El éxito de los tres pinches directores en Hollywood Alfonso Cuarón (Hijos de los Hombres, 2006), Guillermo del Toro (El laberinto del fauno, 2006) y Alejandro González Iñárritu (Babel, 2006) ha dado un pequeño impulso temático al panorama cinematográfico sudamericano, un poco perdido en las adaptaciones del realismo mágico aunque, eso sí, sobre todo en España, con cierta repercusión de las películas protagonizadas por Ricardo Darín y Diego Peretti.
Todo este lío del Cha Cha Cha, nombre con los que los tres mexicanos han bautizado a su productora para hacerlo padrísimo en la meca del cine, tiene su origen en el film Amores perros (A. G. Iñarritu, 2000), película fundacional de una marca y estilo que aún continúa dejando un largo reguero de discípulos, en el que podemos incluir este Satanás del colombiano Andrés Baiz.
Eliseo (Damián Alcázar) ex-soldado, está atrapado por una idea paranoica que le hace sentir despreciado por su entorno y reprime constantemente su naturaleza violenta.

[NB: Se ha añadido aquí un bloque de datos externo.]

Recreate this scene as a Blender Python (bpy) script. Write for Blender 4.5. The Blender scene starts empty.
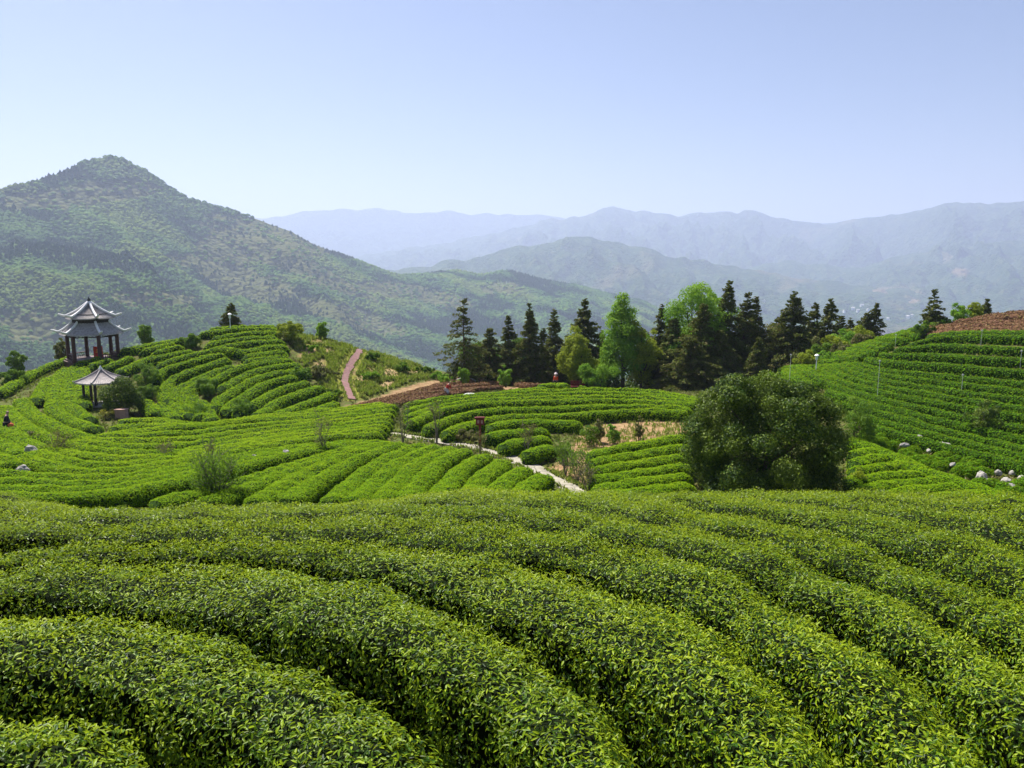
import bpy, bmesh, math, random
import numpy as np
R = math.radians
sc = bpy.context.scene
COL = sc.collection
random.seed(7)
RNG = np.random.default_rng(7)

# ------------------------------------------------------------------ camera
FOC, CX, CY = 773.0, 512.0, 384.0
PITCH = math.atan((384 - 262) / FOC)
cam_d = bpy.data.cameras.new('camera')
cam = bpy.data.objects.new('camera', cam_d)
COL.objects.link(cam)
cam.location = (0, 0, 0)
cam.rotation_euler = (math.pi / 2 - PITCH, 0, 0)
cam_d.sensor_width = 36.0
cam_d.lens = 36.0 * FOC / 1024.0
cam_d.clip_start = 0.05
cam_d.clip_end = 60000
sc.camera = cam

# ------------------------------------------------------------------ sky, sun, exposure
SUN_EL, SUN_AZ = R(55), R(-36)          # azimuth from +Y, negative = to the left
world = bpy.data.worlds.new('World')
sc.world = world
world.use_nodes = True
wn = world.node_tree.nodes
wl = world.node_tree.links
sky = wn.new('ShaderNodeTexSky')
sky.sky_type = 'NISHITA'
sky.sun_disc = False
sky.sun_elevation = SUN_EL
sky.sun_rotation = SUN_AZ
sky.altitude = 400
sky.air_density = 1.0
sky.dust_density = 1.1
sky.ozone_density = 3.2
bg = wn['Background']
bg.inputs['Strength'].default_value = 0.050
tint = wn.new('ShaderNodeMix'); tint.data_type = 'RGBA'; tint.blend_type = 'MULTIPLY'
tint.inputs[0].default_value = 1.0; tint.inputs[7].default_value = (1.05, .96, 1.0, 1)
wl.new(sky.outputs[0], tint.inputs[6]); wl.new(tint.outputs[2], bg.inputs['Color'])
sun_d = bpy.data.lights.new('sun', 'SUN')
sun_d.energy = 5.0
sun_d.angle = R(0.53)
sun_d.color = (1.0, 0.95, 0.86)
sun = bpy.data.objects.new('sun', sun_d)
COL.objects.link(sun)
from mathutils import Vector, Matrix
_sd = Vector((math.sin(SUN_AZ) * math.cos(SUN_EL), math.cos(SUN_AZ) * math.cos(SUN_EL), math.sin(SUN_EL)))
sun.rotation_euler = _sd.to_track_quat('Z', 'Y').to_euler()
sun.location = (-30, 30, 60)
vs = sc.view_settings
vs.view_transform = 'Standard'
vs.look = 'None'
vs.gamma = 1.0
vs.use_curve_mapping = False
vs.exposure = 1.2
cy = sc.cycles
cy.use_denoising = True
cy.max_bounces = 6
cy.diffuse_bounces = 3
cy.glossy_bounces = 2
cy.transmission_bounces = 4
cy.transparent_max_bounces = 6
cy.volume_bounces = 3
cy.caustics_reflective = False
cy.caustics_refractive = False
cy.sample_clamp_indirect = 6.0

# ------------------------------------------------------------------ noise
_perm = np.random.default_rng(3).permutation(1024)
_gr = np.random.default_rng(4).uniform(0, 2 * np.pi, 1024)
_gx, _gy = np.cos(_gr), np.sin(_gr)
def perlin(x, y):
    x = np.asarray(x, float); y = np.asarray(y, float)
    xi = np.floor(x).astype(int); yi = np.floor(y).astype(int)
    xf = x - xi; yf = y - yi
    u = xf * xf * xf * (xf * (xf * 6 - 15) + 10); v = yf * yf * yf * (yf * (yf * 6 - 15) + 10)
    def g(a, b, fx, fy):
        h = _perm[(_perm[a & 1023] + b) & 1023]
        return _gx[h] * fx + _gy[h] * fy
    n00 = g(xi, yi, xf, yf); n10 = g(xi + 1, yi, xf - 1, yf)
    n01 = g(xi, yi + 1, xf, yf - 1); n11 = g(xi + 1, yi + 1, xf - 1, yf - 1)
    a = n00 + u * (n10 - n00); b = n01 + u * (n11 - n01)
    return 1.4 * (a + v * (b - a))
def fbm(x, y, oct=4, gain=.5):
    s = 0; a = 1; t = 0
    for k in range(oct):
        s = s + a * perlin(x * 2 ** k + 17.3 * k, y * 2 ** k - 9.1 * k); t += a; a *= gain
    return s / t
def ridged(x, y, oct=4):
    s = 0; a = 1; t = 0
    for k in range(oct):
        s = s + a * (1 - 2 * np.abs(perlin(x * 2 ** k + 5.7 * k, y * 2 ** k + 3.3 * k))); t += a; a *= .5
    return s / t

# ------------------------------------------------------------------ tags
def tag(o, label=None, cat=None, group=None, kind=None):
    if label: o['label'] = label
    if cat: o['category'] = cat
    if group: o['group'] = group
    if kind: o['kind'] = kind
    return o
def empty(name, loc, label, cat, group=None, rz=0.0):
    o = bpy.data.objects.new(name, None)
    o.empty_display_size = .3
    COL.objects.link(o)
    o.location = loc; o.rotation_euler = (0, 0, rz)
    return tag(o, label, cat, group)

# ------------------------------------------------------------------ geometry store
class Geo:
    def __init__(s):
        s.V = []; s.F = []; s.M = []; s.A = []; s.n = 0; s.S = []
    def add(s, V, F, mat=0, tint=None, smooth=False):
        V = np.asarray(V, float).reshape(-1, 3); F = np.asarray(F, int)
        s.V.append(V); s.F.append(F + s.n); s.M.append(np.full(len(F), mat, int))
        s.S.append(np.full(len(F), smooth, bool))
        t = np.zeros(len(V)) if tint is None else np.broadcast_to(np.asarray(tint, float), (len(V),))
        s.A.append(t); s.n += len(V)
    def build(s, name, mats, parent=None, loc=None, rz=0.0):
        me = bpy.data.meshes.new(name)
        V = np.concatenate(s.V)
        me.vertices.add(len(V)); me.vertices.foreach_set('co', V.astype(np.float32).ravel())
        tot = np.concatenate([np.full(len(f), f.shape[1], int) for f in s.F])
        idx = np.concatenate([f.ravel() for f in s.F])
        me.loops.add(len(idx)); me.loops.foreach_set('vertex_index', idx.astype(np.int32))
        me.polygons.add(len(tot))
        st = np.concatenate([[0], np.cumsum(tot)[:-1]])
        me.polygons.foreach_set('loop_start', st.astype(np.int32))
        me.polygons.foreach_set('material_index', np.concatenate(s.M).astype(np.int32))
        me.polygons.foreach_set('use_smooth', np.concatenate(s.S))
        at = me.attributes.new('tint', 'FLOAT', 'POINT')
        at.data.foreach_set('value', np.concatenate(s.A).astype(np.float32))
        me.update(calc_edges=True)
        me.validate()
        for m in (mats if isinstance(mats, (list, tuple)) else [mats]): me.materials.append(m)
        o = bpy.data.objects.new(name, me)
        COL.objects.link(o)
        if parent is not None: o.parent = parent
        if loc is not None: o.location = loc
        if rz: o.rotation_euler = (0, 0, rz)
        return o
    # shapes
    def box(s, c, d, mat=0, rz=0.0, top=1.0):
        hx, hy, hz = d[0] / 2, d[1] / 2, d[2] / 2
        P = np.array([(-hx, -hy, -hz), (hx, -hy, -hz), (hx, hy, -hz), (-hx, hy, -hz),
                      (-hx * top, -hy * top, hz), (hx * top, -hy * top, hz), (hx * top, hy * top, hz), (-hx * top, hy * top, hz)])
        ca, sa = math.cos(rz), math.sin(rz)
        P = np.stack([P[:, 0] * ca - P[:, 1] * sa, P[:, 0] * sa + P[:, 1] * ca, P[:, 2]], 1) + np.asarray(c)
        s.add(P, [(0, 3, 2, 1), (4, 5, 6, 7), (0, 1, 5, 4), (1, 2, 6, 5), (2, 3, 7, 6), (3, 0, 4, 7)], mat)
    def tube(s, pts, rad, n=6, mat=0, cap=True):
        pts = np.asarray(pts, float); m = len(pts)
        rad = np.broadcast_to(np.asarray(rad, float), (m,))
        T = np.gradient(pts, axis=0); T /= np.linalg.norm(T, axis=1, keepdims=True) + 1e-9
        ref = np.array([0.31, 0.17, 0.93]) if abs(T[:, 2]).mean() < .8 else np.array([.95, .3, .05])
        A = np.cross(T, ref); A /= np.linalg.norm(A, axis=1, keepdims=True) + 1e-9
        B = np.cross(T, A)
        th = np.arange(n) * 2 * np.pi / n
        V = pts[:, None] + rad[:, None, None] * (np.cos(th)[None, :, None] * A[:, None] + np.sin(th)[None, :, None] * B[:, None])
        i, j = np.meshgrid(np.arange(m - 1), np.arange(n), indexing='ij')
        j2 = (j + 1) % n
        F = np.stack([i * n + j, i * n + j2, (i + 1) * n + j2, (i + 1) * n + j], -1).reshape(-1, 4)
        s.add(V.reshape(-1, 3), F, mat, smooth=True)
        if cap:
            c = np.array([[pts[0][0], pts[0][1], pts[0][2]], [pts[-1][0], pts[-1][1], pts[-1][2]]])
            VV = np.concatenate([V[0], V[-1], c])
            k = np.arange(n); k2 = (k + 1) % n
            s.add(VV, np.concatenate([np.stack([k2, k, np.full(n, 2 * n)], 1), np.stack([n + k, n + k2, np.full(n, 2 * n + 1)], 1)]), mat)
    def sheet(s, G, mat=0, tint=None, smooth=True):
        n, m = G.shape[:2]
        i, j = np.meshgrid(np.arange(n - 1), np.arange(m - 1), indexing='ij')
        F = np.stack([i * m + j, (i + 1) * m + j, (i + 1) * m + j + 1, i * m + j + 1], -1).reshape(-1, 4)
        s.add(G.reshape(-1, 3), F, mat, tint, smooth)

def unit(v):
    return v / (np.linalg.norm(v, axis=-1, keepdims=True) + 1e-9)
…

El Padre Ernesto (Blas Jaramillo) se tortura con sus apetencias sexuales, especialmente centradas en la mujer que le ayuda al mantenimiento y limpieza de la parroquia. La bella Paola (Marcela Mar) ayuda a unos ladrones a robar a ejecutivos drogándoles la bebida en las discotecas, mientras alimenta íntimamente infantiles deseos amorosos.

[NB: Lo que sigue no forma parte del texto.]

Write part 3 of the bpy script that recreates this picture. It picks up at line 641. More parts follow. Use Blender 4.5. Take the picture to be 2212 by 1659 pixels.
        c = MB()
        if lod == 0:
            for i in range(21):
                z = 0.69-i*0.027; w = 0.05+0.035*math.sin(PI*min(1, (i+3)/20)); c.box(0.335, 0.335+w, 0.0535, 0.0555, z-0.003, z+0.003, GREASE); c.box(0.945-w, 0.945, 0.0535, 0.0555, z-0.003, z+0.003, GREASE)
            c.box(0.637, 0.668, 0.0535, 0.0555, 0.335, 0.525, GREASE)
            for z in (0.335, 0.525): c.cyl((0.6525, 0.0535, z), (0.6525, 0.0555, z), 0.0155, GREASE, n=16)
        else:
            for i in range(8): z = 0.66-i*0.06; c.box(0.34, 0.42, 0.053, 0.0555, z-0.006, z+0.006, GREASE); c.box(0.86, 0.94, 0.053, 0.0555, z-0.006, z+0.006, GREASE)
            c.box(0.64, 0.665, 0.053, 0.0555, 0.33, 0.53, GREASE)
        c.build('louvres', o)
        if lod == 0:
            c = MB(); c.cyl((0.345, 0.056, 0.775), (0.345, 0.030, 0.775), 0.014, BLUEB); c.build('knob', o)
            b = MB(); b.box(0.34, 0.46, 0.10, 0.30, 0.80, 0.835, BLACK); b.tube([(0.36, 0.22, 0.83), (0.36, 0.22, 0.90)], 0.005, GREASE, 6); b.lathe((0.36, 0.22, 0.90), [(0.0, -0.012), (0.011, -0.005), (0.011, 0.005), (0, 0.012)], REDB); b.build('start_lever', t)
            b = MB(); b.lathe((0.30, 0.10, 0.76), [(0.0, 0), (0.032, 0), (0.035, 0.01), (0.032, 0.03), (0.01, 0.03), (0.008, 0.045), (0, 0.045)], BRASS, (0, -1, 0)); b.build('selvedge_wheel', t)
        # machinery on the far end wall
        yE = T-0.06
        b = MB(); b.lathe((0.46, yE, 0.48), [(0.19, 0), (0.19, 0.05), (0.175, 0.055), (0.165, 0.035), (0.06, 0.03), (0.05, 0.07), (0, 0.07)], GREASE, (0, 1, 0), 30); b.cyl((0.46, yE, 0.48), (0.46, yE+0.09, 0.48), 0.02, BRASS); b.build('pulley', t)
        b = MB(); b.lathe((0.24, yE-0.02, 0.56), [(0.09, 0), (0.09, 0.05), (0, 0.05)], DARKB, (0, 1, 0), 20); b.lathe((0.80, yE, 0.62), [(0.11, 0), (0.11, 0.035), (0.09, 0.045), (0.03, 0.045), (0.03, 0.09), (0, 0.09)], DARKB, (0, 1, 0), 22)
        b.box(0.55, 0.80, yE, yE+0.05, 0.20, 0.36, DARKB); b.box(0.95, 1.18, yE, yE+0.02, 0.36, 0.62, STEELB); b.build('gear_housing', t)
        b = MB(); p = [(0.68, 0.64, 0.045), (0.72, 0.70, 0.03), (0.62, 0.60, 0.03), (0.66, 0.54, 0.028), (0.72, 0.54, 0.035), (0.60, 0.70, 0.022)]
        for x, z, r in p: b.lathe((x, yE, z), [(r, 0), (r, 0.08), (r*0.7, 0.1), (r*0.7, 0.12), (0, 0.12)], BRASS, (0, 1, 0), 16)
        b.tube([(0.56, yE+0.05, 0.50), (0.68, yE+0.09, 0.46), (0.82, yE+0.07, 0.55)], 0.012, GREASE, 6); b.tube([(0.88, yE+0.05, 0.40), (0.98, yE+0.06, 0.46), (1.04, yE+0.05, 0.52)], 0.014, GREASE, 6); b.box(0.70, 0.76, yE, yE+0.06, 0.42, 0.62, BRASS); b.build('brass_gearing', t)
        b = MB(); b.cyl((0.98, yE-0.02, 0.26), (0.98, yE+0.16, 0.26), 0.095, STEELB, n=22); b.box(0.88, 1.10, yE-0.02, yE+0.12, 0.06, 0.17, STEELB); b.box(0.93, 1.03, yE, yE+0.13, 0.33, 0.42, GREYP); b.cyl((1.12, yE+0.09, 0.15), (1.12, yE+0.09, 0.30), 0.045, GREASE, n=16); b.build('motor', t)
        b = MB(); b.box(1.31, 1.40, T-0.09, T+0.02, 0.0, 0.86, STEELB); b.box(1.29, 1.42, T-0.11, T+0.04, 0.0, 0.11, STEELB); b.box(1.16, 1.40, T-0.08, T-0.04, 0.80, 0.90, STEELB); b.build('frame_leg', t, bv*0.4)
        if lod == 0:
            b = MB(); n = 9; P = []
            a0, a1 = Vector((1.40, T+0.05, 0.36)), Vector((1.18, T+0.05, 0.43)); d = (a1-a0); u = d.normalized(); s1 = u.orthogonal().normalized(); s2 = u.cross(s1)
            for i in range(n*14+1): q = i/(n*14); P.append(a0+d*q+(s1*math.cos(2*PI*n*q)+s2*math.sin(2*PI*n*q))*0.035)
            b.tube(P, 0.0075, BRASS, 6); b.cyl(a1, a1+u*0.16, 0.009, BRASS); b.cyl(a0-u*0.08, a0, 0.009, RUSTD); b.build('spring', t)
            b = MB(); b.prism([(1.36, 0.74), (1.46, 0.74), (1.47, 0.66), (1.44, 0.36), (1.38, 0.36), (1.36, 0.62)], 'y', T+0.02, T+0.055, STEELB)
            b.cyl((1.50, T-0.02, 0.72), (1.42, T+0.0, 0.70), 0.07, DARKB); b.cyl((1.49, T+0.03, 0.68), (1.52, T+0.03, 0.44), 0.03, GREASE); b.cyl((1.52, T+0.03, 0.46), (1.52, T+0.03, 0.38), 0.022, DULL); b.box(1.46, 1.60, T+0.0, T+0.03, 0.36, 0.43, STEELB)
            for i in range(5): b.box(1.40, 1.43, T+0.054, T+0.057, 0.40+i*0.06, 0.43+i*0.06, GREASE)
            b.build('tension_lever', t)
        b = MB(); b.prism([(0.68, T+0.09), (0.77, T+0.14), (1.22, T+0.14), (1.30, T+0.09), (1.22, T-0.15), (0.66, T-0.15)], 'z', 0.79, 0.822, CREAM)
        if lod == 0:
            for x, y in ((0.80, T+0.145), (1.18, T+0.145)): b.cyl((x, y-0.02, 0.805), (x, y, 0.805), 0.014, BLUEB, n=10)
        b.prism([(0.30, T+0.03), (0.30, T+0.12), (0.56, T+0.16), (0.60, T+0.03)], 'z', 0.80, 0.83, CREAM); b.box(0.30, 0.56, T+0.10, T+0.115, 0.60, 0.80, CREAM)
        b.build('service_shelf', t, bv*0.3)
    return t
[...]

Si bien la historia de los tres personajes se intercala a lo largo del metraje con dinamismo y sin fisuras, como sucedía en la inspiradora original, la confluencia en la secuencia final es pobre y previsible, ausente de interpretación y menos satánica de lo que el título avisaba. Allí donde el excelente original de Iñarritu dejaba un retrato monstruoso del mundo en el que sólo sobreviven los más crueles y sanguinarios, aquí se nos queda en una particular historia de culpabilidad mal expiada, la de un pobre diablo, valga la redundancia, atravesado por una mala lectura del Jekyll y Hide, un Taxi Driver colombiano de objetivos cortos.

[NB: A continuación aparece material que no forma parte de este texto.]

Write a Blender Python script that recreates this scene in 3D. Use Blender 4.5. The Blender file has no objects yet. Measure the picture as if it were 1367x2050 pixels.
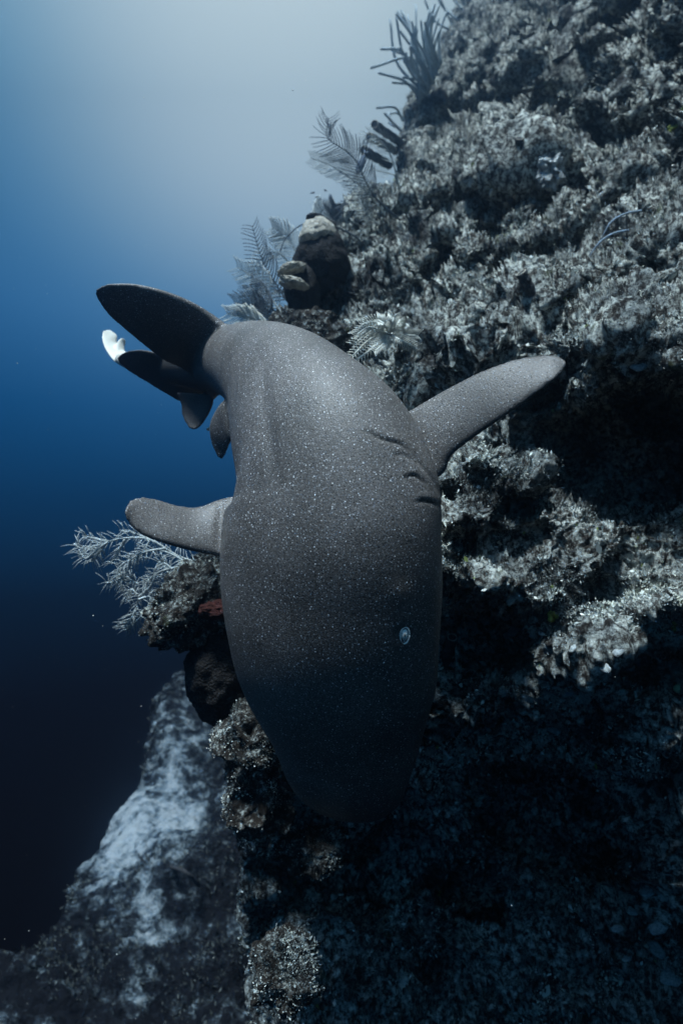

A pesar de que lo narrado no alcanza la madurez que suponemos en la intención de su autor, sí debemos reseñar su buen trabajo en la limpia planificación y concreción de las secuencias; también el del director de fotografía Mauricio Vidal que, salvando alguna ambientación excesiva como la del secuestro de Paola, diferencia sutilmente cada uno de los tres ambientes; y el del montador Alberto de Toro, que modela sin rupturas la continuidad del tríptico. Los conflictos de los tres personajes están bien descritos y también el particular vía crucis de cada uno hacia el encuentro final que, como decimos, es el que sorprendentemente y de modo contrario al esperado, aligera de contenido las tres aventuras vitales en lugar de dotarlas de un auténtico significado.